There is a considerable financial incentive to ensure that as many people as possible transition successfully. “There is an eternal tension between the broader interests of government and the MOD around transition. Government wants highly successful veterans and wants to reinvest their skills into the economy; the MOD is more focussed on delivering operational capability and effectiveness.” This tension goes some way to explaining why finding support during transition can sometimes be difficult.

Whenever you start, there is widespread recognition that “the Forces need to do more to prepare its members for transition well in advance of those people leaving.” Many think that the answer is “something to do with better education while they are in uniform.” Being prepared for the future may necessitate a different approach to training and skills development. “What would be good is if those coming to the end of a military career are equipped with the mental approach and skills designed for the world we live in today. We should think about creating a lifelong learning environment, rather than training people for a platform or operating system.”

Alongside professional skills, a common priority for many exiting the Armed Forces is the acquisition of life skills, especially those around basic finance. “They were not managing their money very well. They have everything done for them financially. It’s no wonder they come out and don’t know how to do things.” This is particularly important for those who may have had challenges before joining up. “If they join as perhaps a 17-year-old with few qualifications, and maybe with issues from their home environment, they can find a new home in the military. The trouble is, when they leave, inside themselves they might be that same 17-year-old, lacking in confidence and with the same issues that they arrived with – and maybe now a couple of other issues like physical or mental injury.” To support individuals such as these during Service, “we should be able to look at the military in its entirety, in terms of Service, in terms of family, flexibility, lifespan, thinking about a career, but also about their transition. We need to be preparing them for civilian life and offer a direct link into the welfare state organisations, so that they know where to go for support, if things do become difficult.”

In addition to training their own personnel, it was often pointed out to us that the Armed Forces should do more to ensure that business better understands the skills that transitioners can offer the corporate world, particularly given the government investment that is made in their training. We heard from one senior executive of a global organisation that “The Armed Forces are unequivocally a great source of future leaders. Even a squaddie who joins and completes basic training has more investment in them than most people will have, perhaps across the entirety of their corporate life. Whether the individual reflects on it, or has absorbed it – it elevates the individual. It is an innate understanding of what leadership and management means, and can then reflect on what good and bad leadership looks like. And what is motivating, or not. This needs recognition.” One way of demonstrating this could be through the development of military sabbaticals; “this may help perceptions outside the military, but also assist in bringing commercial skills in.”

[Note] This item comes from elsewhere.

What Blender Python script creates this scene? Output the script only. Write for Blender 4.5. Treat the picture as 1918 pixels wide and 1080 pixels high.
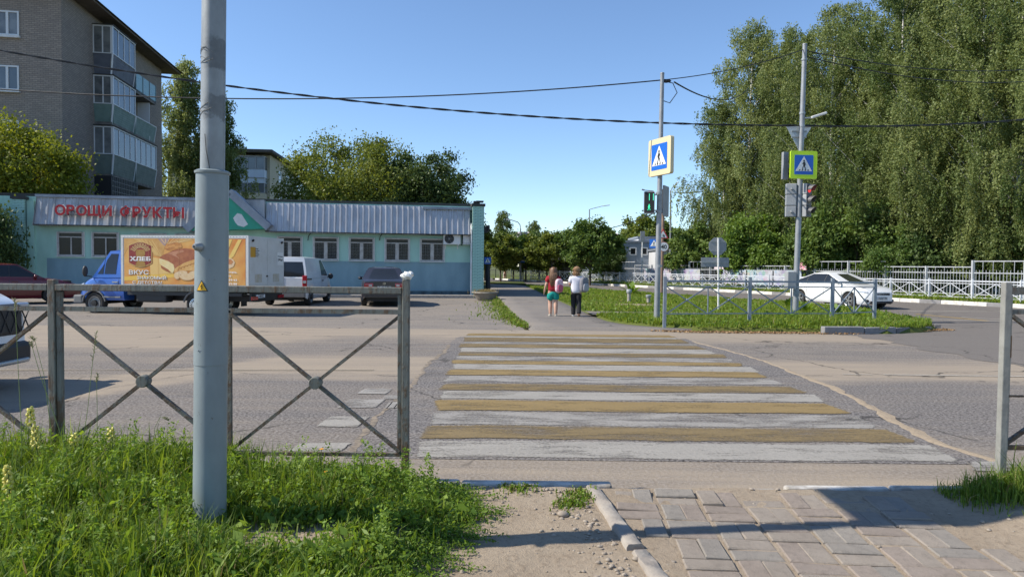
import bpy, math, random
import numpy as np
from mathutils import Vector, Matrix, Euler

for o in list(bpy.data.objects):
    bpy.data.objects.remove(o)
rad = math.radians
random.seed(11)
rng = np.random.default_rng(11)
sc = bpy.context.scene
col = sc.collection

# ------------------------------------------------------------------ camera
CAM = Vector((0, 0, 1.35))
F = 1279.0
cam_d = bpy.data.cameras.new('camera')
cam = bpy.data.objects.new('camera', cam_d)
col.objects.link(cam)
cam_d.sensor_width = 36
cam_d.lens = F / 1918 * 36
cam_d.clip_start = 0.05
cam_d.clip_end = 4000
RC = Matrix.Rotation(rad(90 - 1.88), 3, 'X') @ Matrix.Rotation(rad(0.57), 3, 'Z')
cam.matrix_world = Matrix.Translation(CAM) @ RC.to_4x4()
sc.camera = cam

# ------------------------------------------------------------------ world, sun
SUN_EL, SUN_AZ = 42.0, -97.0          # azimuth clockwise from +Y
w = bpy.data.worlds.new('World')
sc.world = w
w.use_nodes = True
nt = w.node_tree
bg = nt.nodes['Background']
sky = nt.nodes.new('ShaderNodeTexSky')
sky.sky_type = 'NISHITA'
sky.sun_disc = False
sky.sun_elevation = rad(SUN_EL)
sky.sun_rotation = rad(SUN_AZ)
sky.air_density = 1.0
sky.altitude = 900
sky.dust_density = 0.1
sky.ozone_density = 4.5
bg.inputs['Strength'].default_value = 0.124
nt.links.new(sky.outputs[0], bg.inputs['Color'])
sd = bpy.data.lights.new('sun', 'SUN')
sd.energy = 4.3
sd.angle = rad(0.53)
sd.color = (1.0, 0.93, 0.82)
sun = bpy.data.objects.new('sun', sd)
col.objects.link(sun)
sv = Vector((math.sin(rad(SUN_AZ)) * math.cos(rad(SUN_EL)), math.cos(rad(SUN_AZ)) * math.cos(rad(SUN_EL)), math.sin(rad(SUN_EL))))
sun.rotation_euler = sv.to_track_quat('Z', 'Y').to_euler()
sun.location = (-30, 0, 40)
sc.view_settings.view_transform = 'Standard'
sc.view_settings.look = 'None'
sc.view_settings.gamma = 1
sc.view_settings.use_curve_mapping = False
sc.view_settings.exposure = 0.68
sc.cycles.max_bounces = 6
sc.cycles.transparent_max_bounces = 8

# ------------------------------------------------------------------ helpers
def sm(a, b, x):
    t = min(1, max(0, (x - a) / (b - a)))
    return t * t * (3 - 2 * t)

def gz(y):
    return -0.22 * sm(10.5, 21, y)

def ray(px, py):
    return RC @ Vector(((px - 959) / F, -(py - 540) / F, -1))

def D(px, py, Y):
    d = ray(px, py)
    return CAM + d * (Y / d.y)

def G(px, py, off=0.0):
    d = ray(px, py)
    z = off
    for _ in range(30):
        p = CAM + d * ((z - CAM.z) / d.z)
        z = 0.5 * z + 0.5 * (gz(p.y) + off)
    return p

def lin(r, g, b):
    f = lambda c: (c / 255 / 12.92) if c / 255 <= 0.04045 else ((c / 255 + 0.055) / 1.055) ** 2.4
    return (f(r), f(g), f(b))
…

Example Implication: A career in the Armed Forces becomes more widely recognised as the starting point for a multi-role career, providing hard to learn leadership and soft skills.




The qualities of military personnel are very strong and are likely to fit very well with the future – but they won’t be well understood by those who are receiving them.


There is an eternal tension between the broader interests of Government and the MOD with respect to a continuous transition. Government wants to have highly successful veterans and wants to reinvest those skills into the economy, society and to reduce the burden. The issue from the other side, the MOD, is that they are focused on delivering operational capability and effectiveness.